• **SET TASK**
Below this line are records; write out exactly the lines from the one containing "Write the bpy" through the one containing "SC.camera = cam", with the pictures left out.

• **EXERCISE MATERIALS**
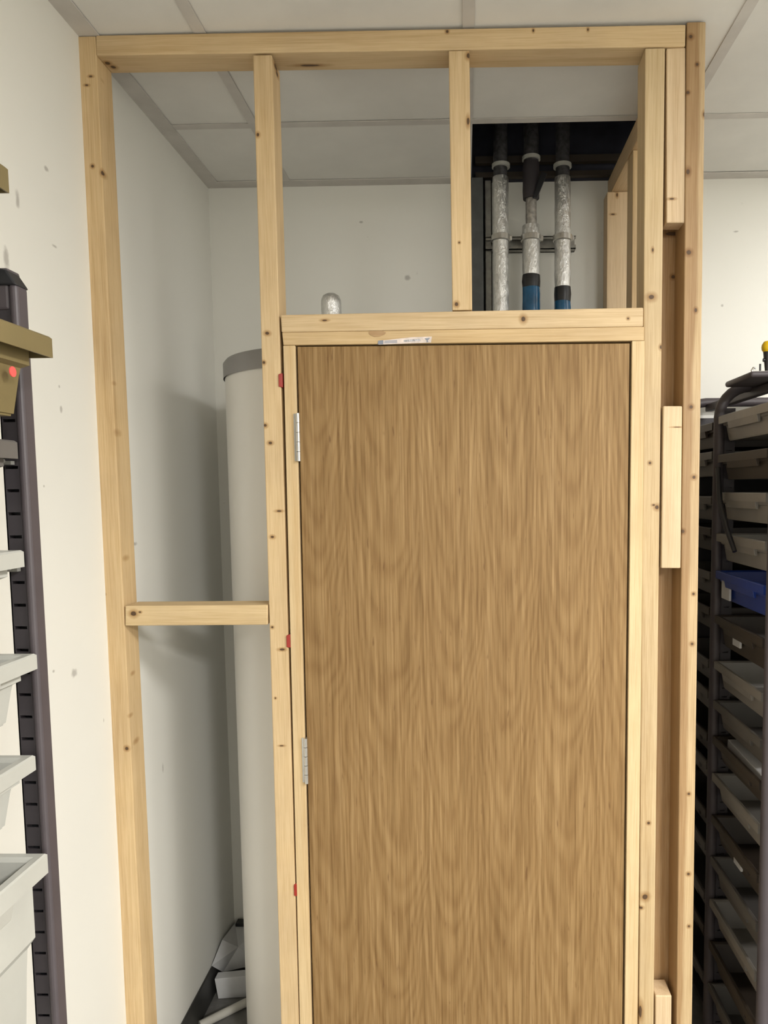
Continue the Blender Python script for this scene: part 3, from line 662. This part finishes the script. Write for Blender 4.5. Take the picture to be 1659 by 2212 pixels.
# black strap hanging in front of the near column
pa, pb_ = at(1558, 1010, .30), at(1615, 1190, .22)
b = NB(); tube(b, [Vector((XR + .002, .34, pa.z)), Vector((XR - .006, .30, (pa.z * .6 + pb_.z * .4))), Vector((XR - .008, .235, pb_.z * .75 + pa.z * .25)), Vector((XR + .0, .20, pb_.z))], [.007, .0075, .0075, .006], 12)
tag(obj('black_strap', b, M['blackp'], None, (XR, .34, pa.z), True), 'black strap hanging slantwise from the right rack tube', 'strap')
b = NB(); box(b, (XR + DR - .026, YF[0] + .02, .07), (XR + DR - .022, YF[2] - .02, ZR - .05)); obj('added_dark_back', b, M['lilacd'], rackR, (XR + DR, YF[0], 0))  # added dark sheet so the gaps between trays go black
b = NB(); box(b, (XR + .03, YF[2] + .010, .07), (XR + DR - .03, YF[2] + .013, ZR - .05)); obj('added_dark_end', b, M['lilacd'], rackR, (XR, YF[2], 0))  # added dark sheet hiding the bright wall past the far frame
# things on top of the right rack
zt = ZR - .0055
b = NB(); q = at(1592, 840, .26); 
box(b, (q.x, .17, zt), (XR + DR - .02, .352, zt + .016), .007, 4); tag(obj('folded_cushion', b, M['lilac'], None, (q.x, .17, zt), True), 'rounded grey pad lying on top of the right rack', 'pad')
q = at(1617, 822, .28); zs = zt + .0165
clampo = thing('steel_clamp', 'steel clamp with a yellow knob on top of the right rack', 'clamp', (q.x + .06, .28, zs))
b = NB(); box(b, (q.x, .265, zs), (q.x + .22, .295, zs + .006), .002); box(b, (q.x + .01, .262, zs + .006), (q.x + .20, .268, zs + .014), .001); obj('bar', b, M['steel'], clampo, (q.x, .28, zs))
b = NB(); tube(b, [(q.x + .012, .28, zs + .005), (q.x + .008, .28, zs + .018), (q.x + .012, .28, zs + .025), (q.x + .018, .28, zs + .024)], .003, 10); obj('hook', b, M['steel'], clampo, (q.x, .28, zs), True)
b = NB(); tube(b, [(q.x + .030, .28, zs + .005), (q.x + .030, .28, zs + .035)], .0025, 10); obj('pin', b, M['blackp'], clampo, (q.x + .03, .28, zs), True)
kx = at(1659, 750, .28); b = NB(); tube(b, [(kx.x, .28, zs + .005), (kx.x, .28, zs + .02), (kx.x, .28, kx.z - .012)], [.007, .007, .012], 14); tube(b, [(kx.x - .012, .28, zs + .045), (kx.x + .012, .28, zs + .045)], .005, 10); obj('screw', b, M['blackp'], clampo, (kx.x, .28, zs), True)
b = NB(); zc = kx.z; lathe(b, (kx.x, .28), [(0, zc - .017), (.010, zc - .015), (.0155, zc - .007), (.0165, zc), (.0155, zc + .007), (.010, zc + .015), (0, zc + .017)], 24); obj('knob', b, M['yellow'], clampo, (kx.x, .28, zc), True)
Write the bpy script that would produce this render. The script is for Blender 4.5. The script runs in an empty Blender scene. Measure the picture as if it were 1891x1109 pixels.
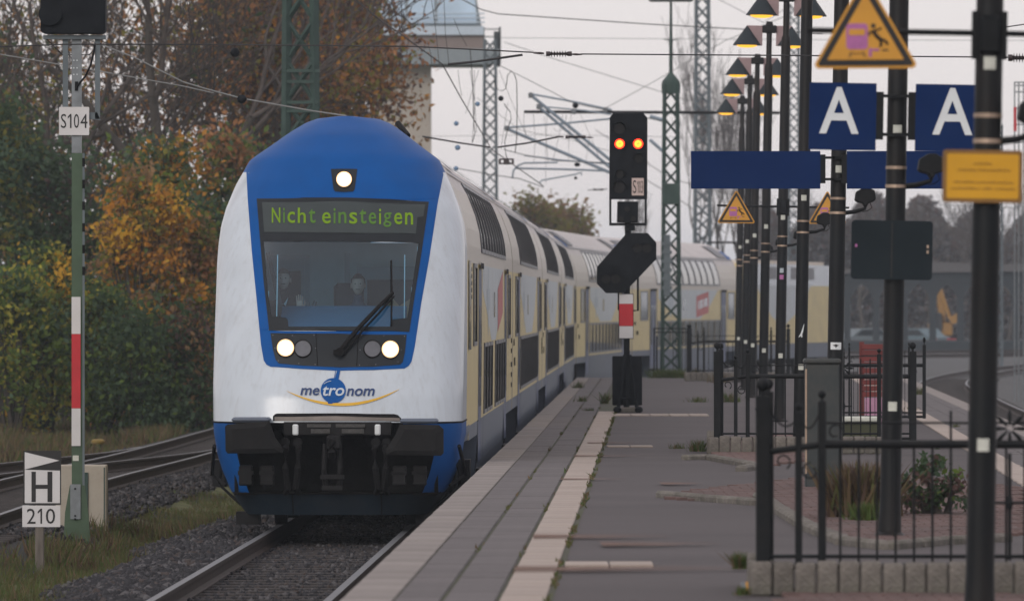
import bpy, math, random
import numpy as np
from mathutils import Vector, Matrix
R = math.radians
SC = bpy.context.scene
COL = SC.collection
# ---------------------------------------------------------------- camera, sky, sun, exposure
CAMZ = 2.51            # camera height above the rail tops (z = 0)
FPX, CX, HY = 12700.0, 945.5, 563.0   # a long lens: focal length in photo pixels
cam_data = bpy.data.cameras.new('camera')
cam = bpy.data.objects.new('camera', cam_data)
COL.objects.link(cam)
cam.location = (0, 0, CAMZ)
cam.rotation_euler = (R(90), 0, 0)
cam_data.sensor_width = 36.0
cam_data.lens = FPX / 1891 * 36
cam_data.shift_y = 8.5 / 1891
cam_data.clip_start = 0.5
cam_data.clip_end = 6000
cam_data.dof.use_dof = True
cam_data.dof.focus_distance = 77.5
cam_data.dof.aperture_fstop = 5.4
SC.camera = cam

SUN_EL, SUN_AZ = 24.0, 205.0      # degrees; azimuth clockwise from +Y (the view direction)
w = bpy.data.worlds.new('World')
SC.world = w
w.use_nodes = True
nt = w.node_tree
nt.nodes.clear()
out = nt.nodes.new('ShaderNodeOutputWorld')
sky = nt.nodes.new('ShaderNodeTexSky')
sky.sky_type = 'NISHITA'
sky.sun_disc = False
sky.sun_elevation = R(SUN_EL)
sky.sun_rotation = R(SUN_AZ)
bg1 = nt.nodes.new('ShaderNodeBackground'); bg1.inputs['Strength'].default_value = 0.10
nt.links.new(sky.outputs[0], bg1.inputs['Color'])
bg2 = nt.nodes.new('ShaderNodeBackground'); bg2.inputs['Strength'].default_value = 1.24
tc = nt.nodes.new('ShaderNodeTexCoord')
nz = nt.nodes.new('ShaderNodeTexNoise'); nz.inputs['Scale'].default_value = 2.2; nz.inputs['Detail'].default_value = 4
mp = nt.nodes.new('ShaderNodeMapping'); mp.inputs['Scale'].default_value = (1, 1, 3.5)
nt.links.new(tc.outputs['Generated'], mp.inputs[0]); nt.links.new(mp.outputs[0], nz.inputs['Vector'])
rp = nt.nodes.new('ShaderNodeValToRGB')
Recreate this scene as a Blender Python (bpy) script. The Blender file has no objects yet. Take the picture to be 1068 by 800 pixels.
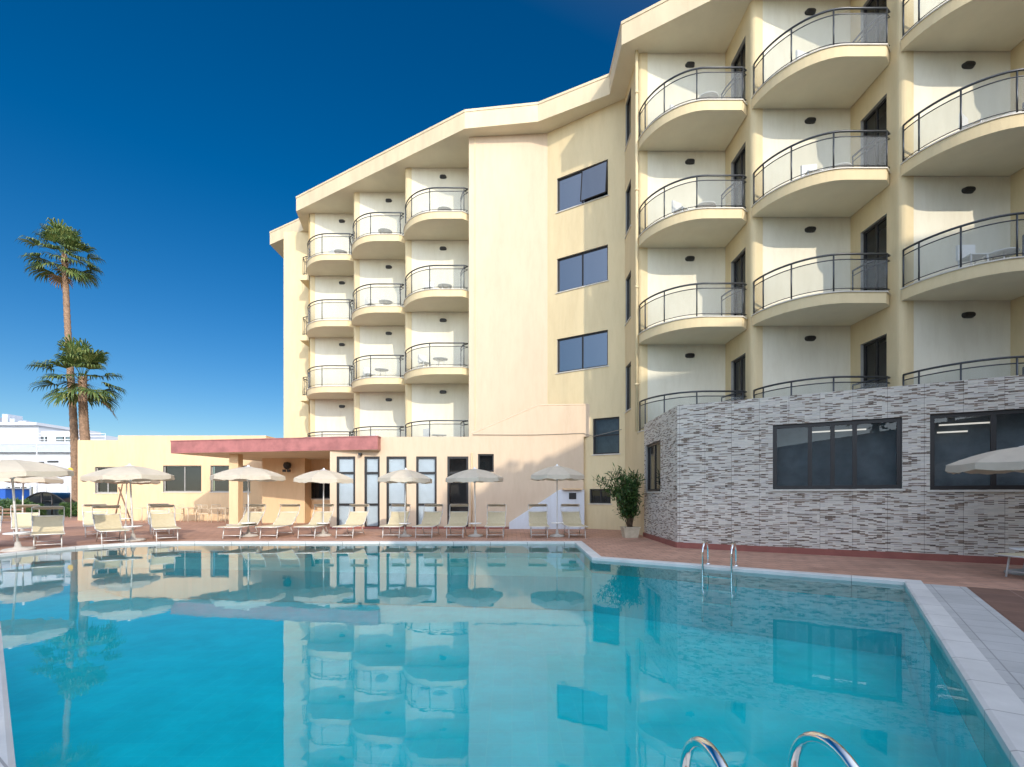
import bpy, bmesh, math, random
from mathutils import Vector, Matrix
R = math.radians
random.seed(7)
scene = bpy.context.scene
col = scene.collection
# ------------------------------------------------------------ camera
F, CX, HOR, EYE = 517.0, 534.0, 517.0, 1.35
cam = bpy.data.objects.new('camera', bpy.data.cameras.new('camera'))
col.objects.link(cam)
cam.location = (0, 0, EYE); cam.rotation_euler = (R(90), 0, 0)
cam.data.sensor_width = 36; cam.data.lens = 36 * F / 1068
cam.data.shift_y = (HOR - 400) / 1068
cam.data.clip_end = 5000; cam.data.clip_start = 0.05
scene.camera = cam
# ------------------------------------------------------------ light
SUN_EL, SUN_DX = 25.0, 0.45
SKY_N, SKY_S = .50, 3.2
az = math.atan2(SUN_DX, -1.0)
world = bpy.data.worlds.new("World"); scene.world = world; world.use_nodes = True
wn = world.node_tree; wn.nodes.clear()
sky = wn.nodes.new('ShaderNodeTexSky'); sky.sky_type = 'NISHITA'; sky.sun_disc = False
sky.sun_elevation = R(SUN_EL); sky.sun_rotation = az
sky.air_density = 1.0; sky.dust_density = 0.25; sky.ozone_density = 3.0; sky.altitude = 50
hs = wn.nodes.new('ShaderNodeHueSaturation'); hs.inputs['Saturation'].default_value = 1.32; hs.inputs['Hue'].default_value = 0.504
bg = wn.nodes.new('ShaderNodeBackground'); bg.inputs[1].default_value = 0.15
wo = wn.nodes.new('ShaderNodeOutputWorld')
# dimmed, saturated blue opposite the sun; sunward and overhead sky boosted as added fill
tcw = wn.nodes.new('ShaderNodeTexCoord'); dt = wn.nodes.new('ShaderNodeVectorMath'); dt.operation = 'DOT_PRODUCT'
dt.inputs[1].default_value = (math.sin(az), math.cos(az), .95)
mrw = wn.nodes.new('ShaderNodeMapRange'); mrw.inputs['From Min'].default_value = .10; mrw.inputs['From Max'].default_value = 1.0
mrw.inputs['To Min'].default_value = SKY_N; mrw.inputs['To Max'].default_value = SKY_S
wn.links.new(tcw.outputs['Generated'], dt.inputs[0]); wn.links.new(dt.outputs['Value'], mrw.inputs['Value'])
mrs = wn.nodes.new('ShaderNodeMapRange'); mrs.inputs['From Min'].default_value = .0; mrs.inputs['From Max'].default_value = .8
mrs.inputs['To Min'].default_value = 1.42; mrs.inputs['To Max'].default_value = .46
wn.links.new(dt.outputs['Value'], mrs.inputs['Value']); wn.links.new(mrs.outputs[0], hs.inputs['Saturation'])
vm = wn.nodes.new('ShaderNodeVectorMath'); vm.operation = 'SCALE'
wn.links.new(sky.outputs[0], hs.inputs['Color']); wn.links.new(hs.outputs[0], vm.inputs[0]); wn.links.new(mrw.outputs[0], vm.inputs['Scale'])
wn.links.new(vm.outputs[0], bg.inputs[0]); wn.links.new(bg.outputs[0], wo.inputs[0])
sd = bpy.data.lights.new('sun', 'SUN'); sd.energy = 2.4; sd.angle = R(0.5); sd.color = (1.0, 0.90, 0.77)
sun = bpy.data.objects.new('sun', sd); col.objects.link(sun)
sv = Vector((math.sin(az) * math.cos(R(SUN_EL)), math.cos(az) * math.cos(R(SUN_EL)), math.sin(R(SUN_EL))))
sun.rotation_euler = sv.to_track_quat('Z', 'Y').to_euler()
sun.location = (20, -40, 40)
scene.view_settings.view_transform = 'Standard'; scene.view_settings.look = 'None'
scene.view_settings.exposure = 0.46; scene.view_settings.gamma = 1
scene.view_settings.use_curve_mapping = False
scene.render.engine = 'CYCLES'
scene.cycles.max_bounces = 8; scene.cycles.transparent_max_bounces = 16

# ------------------------------------------------------------ materials
def mat(name, color, rough=0.6, metal=0.0, var=0.0, vscale=3.0, bump=0.0, bscale=40.0, spec=0.5, dark=None, streak=False, trans=0.0):
    m = bpy.data.materials.new(name); m.use_nodes = True
    nt = m.node_tree; p = nt.nodes['Principled BSDF']
    p.inputs['Base Color'].default_value = (*color, 1); p.inputs['Roughness'].default_value = rough
    p.inputs['Metallic'].default_value = metal; p.inputs['Specular IOR Level'].default_value = spec
    tc = nt.nodes.new('ShaderNodeTexCoord')
    if var > 0:
        n = nt.nodes.new('ShaderNodeTexNoise'); n.inputs['Scale'].default_value = vscale; n.inputs['Detail'].default_value = 6; n.inputs['Roughness'].default_value = .62
        if streak:
            mp = nt.nodes.new('ShaderNodeMapping'); mp.inputs['Scale'].default_value = (1, 1, .22)
            nt.links.new(tc.outputs['Object'], mp.inputs[0]); nt.links.new(mp.outputs[0], n.inputs['Vector'])
        else: nt.links.new(tc.outputs['Object'], n.inputs['Vector'])
        r = nt.nodes.new('ShaderNodeValToRGB'); r.color_ramp.elements[0].position = .32; r.color_ramp.elements[1].position = .62
        d = dark or tuple(c * (1 - var) for c in color)
        r.color_ramp.elements[0].color = (*d, 1); r.color_ramp.elements[1].color = (*color, 1)
        nt.links.new(n.outputs[0], r.inputs[0]); nt.links.new(r.outputs[0], p.inputs['Base Color'])
        if streak:   # fine rain runs and blotchy weathering
            mp2 = nt.nodes.new('ShaderNodeMapping'); mp2.inputs['Scale'].default_value = (2.6, 2.6, .55)
            n3 = nt.nodes.new('ShaderNodeTexNoise'); n3.inputs['Scale'].default_value = 1.6; n3.inputs['Detail'].default_value = 8; n3.inputs['Roughness'].default_value = .75
            nt.links.new(tc.outputs['Object'], mp2.inputs[0]); nt.links.new(mp2.outputs[0], n3.inputs['Vector'])
            r3 = nt.nodes.new('ShaderNodeValToRGB'); r3.color_ramp.elements[0].position = .34; r3.color_ramp.elements[1].position = .56
            r3.color_ramp.elements[0].color = (.86, .83, .78, 1); r3.color_ramp.elements[1].color = (1, 1, 1, 1)
            m3 = nt.nodes.new('ShaderNodeMixRGB'); m3.blend_type = 'MULTIPLY'; m3.inputs[0].default_value = .42
            nt.links.new(n3.outputs[0], r3.inputs[0]); nt.links.new(r.outputs[0], m3.inputs[1]); nt.links.new(r3.outputs[0], m3.inputs[2]); nt.links.new(m3.outputs[0], p.inputs['Base Color'])
    if bump > 0:
        n2 = nt.nodes.new('ShaderNodeTexNoise'); n2.inputs['Scale'].default_value = bscale; n2.inputs['Detail'].default_value = 4
        nt.links.new(tc.outputs['Object'], n2.inputs['Vector'])
        b = nt.nodes.new('ShaderNodeBump'); b.inputs['Strength'].default_value = bump; b.inputs['Distance'].default_value = .02
        nt.links.new(n2.outputs[0], b.inputs['Height']); nt.links.new(b.outputs[0], p.inputs['Normal'])
    if trans > 0:
        t = nt.nodes.new('ShaderNodeBsdfTranslucent'); t.inputs[0].default_value = (*color, 1)
        mx = nt.nodes.new('ShaderNodeMixShader'); mx.inputs[0].default_value = trans
        nt.links.new(p.outputs[0], mx.inputs[1]); nt.links.new(t.outputs[0], mx.inputs[2])
        nt.links.new(mx.outputs[0], nt.nodes['Material Output'].inputs[0])
    return m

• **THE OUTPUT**
Write the bpy script that would produce this render. The script is for Blender 4.5. The script runs in an empty Blender scene. Measure the picture as if it were 1891x1109 pixels.
import bpy, math, random
import numpy as np
from mathutils import Vector, Matrix
R = math.radians
SC = bpy.context.scene
COL = SC.collection
# ---------------------------------------------------------------- camera, sky, sun, exposure
CAMZ = 2.51            # camera height above the rail tops (z = 0)
FPX, CX, HY = 12700.0, 945.5, 563.0   # a long lens: focal length in photo pixels
cam_data = bpy.data.cameras.new('camera')
cam = bpy.data.objects.new('camera', cam_data)
COL.objects.link(cam)
cam.location = (0, 0, CAMZ)
cam.rotation_euler = (R(90), 0, 0)
cam_data.sensor_width = 36.0
cam_data.lens = FPX / 1891 * 36
cam_data.shift_y = 8.5 / 1891
cam_data.clip_start = 0.5
cam_data.clip_end = 6000
cam_data.dof.use_dof = True
cam_data.dof.focus_distance = 77.5
cam_data.dof.aperture_fstop = 5.4
SC.camera = cam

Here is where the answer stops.